All seven homilies were filled with illuminating citations which recalled or taught that Christian culture is a treasure trove of texts, full of knowledge of the human soul, on which it is always possible to draw profitably, even many centuries later. Few of the listeners — many of whom are not used to going to church — actually knew that not only does envy poison the heart but also destroys human relationships, as Archbishop Vincenzo Paglia clearly explained; or that there is also a spiritual greed, perhaps even more hateful than material greed, practised by those who are miserly with their time or so attached to their status that they will give in to no one, as Archbishop Renato Boccardo told listeners.
Vices can be insidious because they also have a positive facet, such as anger, which — Prior Bianchi said — even Jesus felt, but without becoming a sign of contempt for the other person as frequently happens with human anger. And in any case we must always remember that every vice has an opposite, a positive side, Cardinal Ravasi went on to say, which is why he introduced his talk on lust with a reflection on love.

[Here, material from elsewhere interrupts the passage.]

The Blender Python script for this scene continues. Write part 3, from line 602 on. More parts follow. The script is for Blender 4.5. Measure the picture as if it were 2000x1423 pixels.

At the end of the Festival director Giorgio Ferrara mentioned the success of the sermons in a discourse, which was obviously based on attendance and the reactions of critics, but let us remember that this initiative, in collaboration with the Pontifical Council for Promoting the New Evangelization, is an excellent example of communicating the Christian Tradition outside its classic context. In this way, it introduced so many who would not normally enter a church to hear Mass — and to a homily, to the wealth of thought and inspiration offered by a great tradition which — as many seem to have forgotten — can rightly claim to be an expert in humanity.